It’s never been easy to chronicle the conflicts in the Sudans. The intimate and gruesome civil war that has killed at least fifty thousand people and displaced more than two million, in South Sudan, stops and starts, again and again, fuelled by political rivals unwilling to compromise. The violence in the Darfur region, where government troops and rebel fighters have long clashed over access to land and resources, has mutated in recent decades, as government-recruited Arab militias have committed mass killings—and, in several instances, ethnic cleansing—of black Muslim populations accused of supporting rebel groups. The rebel movements have splintered, and the government of the defiant Sudanese President Omar al-Bashir, who in 2009 was indicted for genocide by the International Criminal Court, continues its offensives in Darfur, driving hundreds of thousands of Sudanese from their homes. The area is both difficult to access and dangerous.

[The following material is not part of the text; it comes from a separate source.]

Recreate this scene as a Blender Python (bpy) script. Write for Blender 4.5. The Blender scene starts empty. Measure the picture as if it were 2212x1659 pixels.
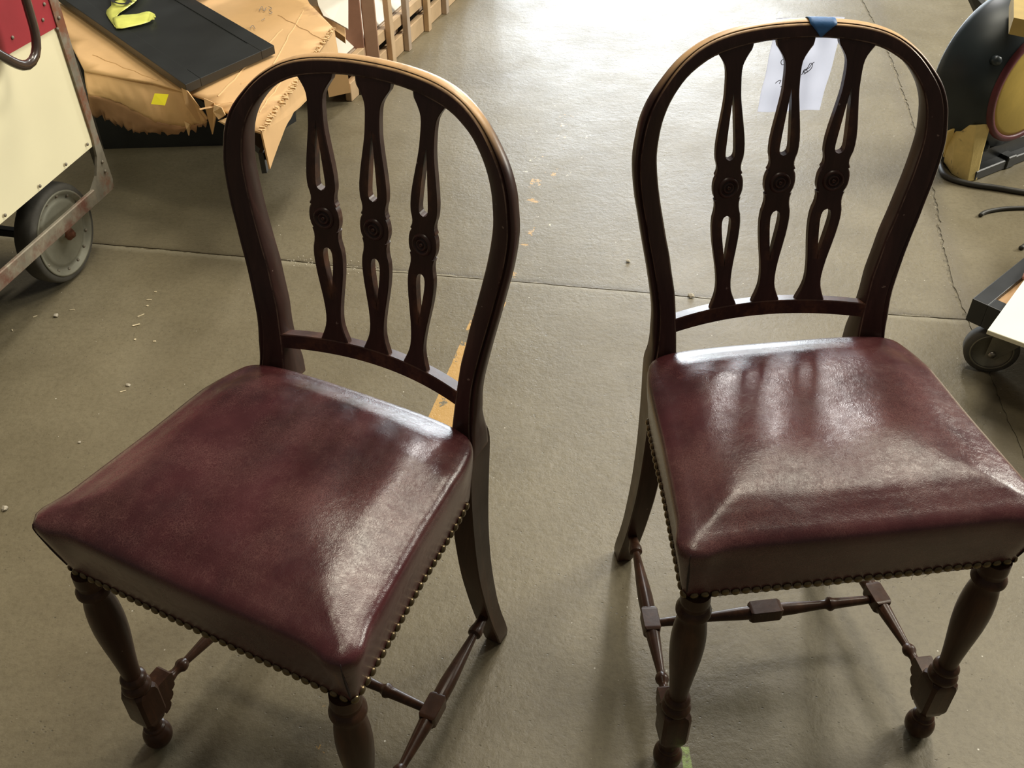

Photographing the Sudanese presents its own set of challenges. Many of the non-Arab residents of Sudan have skin that ranges in tone from deep brown to pitch black. They are shades found everywhere on the African continent, but the people of Sudan in particular have not always been photographed with a sensitivity that captures their true likenesses. In too many pictures from the region, they are dim figures in the background, unlit to the point of being shadows, their faces blank or distorted. When the camera does capture their expressions, they are often inscrutable, hinting at despair yet kept at a remove. But the American photographer Adriane Ohanesian, who spent time with some of the thousands of Darfuri women and children who have escaped ground and aerial government attacks by hiding in Darfur’s Marra Mountains, has produced photos that are striking in their closeness to the people at the conflict’s center.
For a series shot on panoramic film last year, Ohanesian also followed rebel fighters of the Sudan Liberation Army in the Marra Mountains. The images are vast, stretching the expanses of sandy, shrub-spotted volcanic peaks in an earthy kaleidoscope of vivid brown, green, pink, and yellow. The rebels in Ohanesian’s photos look alternatively focussed, bored, and bemused—ordinary boys and men caught up in war. Armed with heavy weaponry, they ride camels, smoke cigarettes, patrol, idle, and waste time, getting ready for whatever battle may come. Her photos of the women and children who have made a home in the caves of the Marra Mountains are similarly humanizing: mothers hold their children tightly, waiting expectantly (or maybe exhaustedly) and, in one image, even smiling among themselves. (A tender portrait of a seven-year-old boy severely burned by a government bomb won a prize at this year’s World Press Photo Awards.)
“Even as the ethnic cleansing continues, it seems that no one is watching,” Ohanesian said. When she was in the Marra Mountains last year, the territory was rebel-controlled, providing one of the last sanctuaries for Darfuris. But in recent months, the Sudanese government has said it has taken control of most of Jebel Marra, leaving the fate of those refugees uncertain. Still, no one seems to be watching.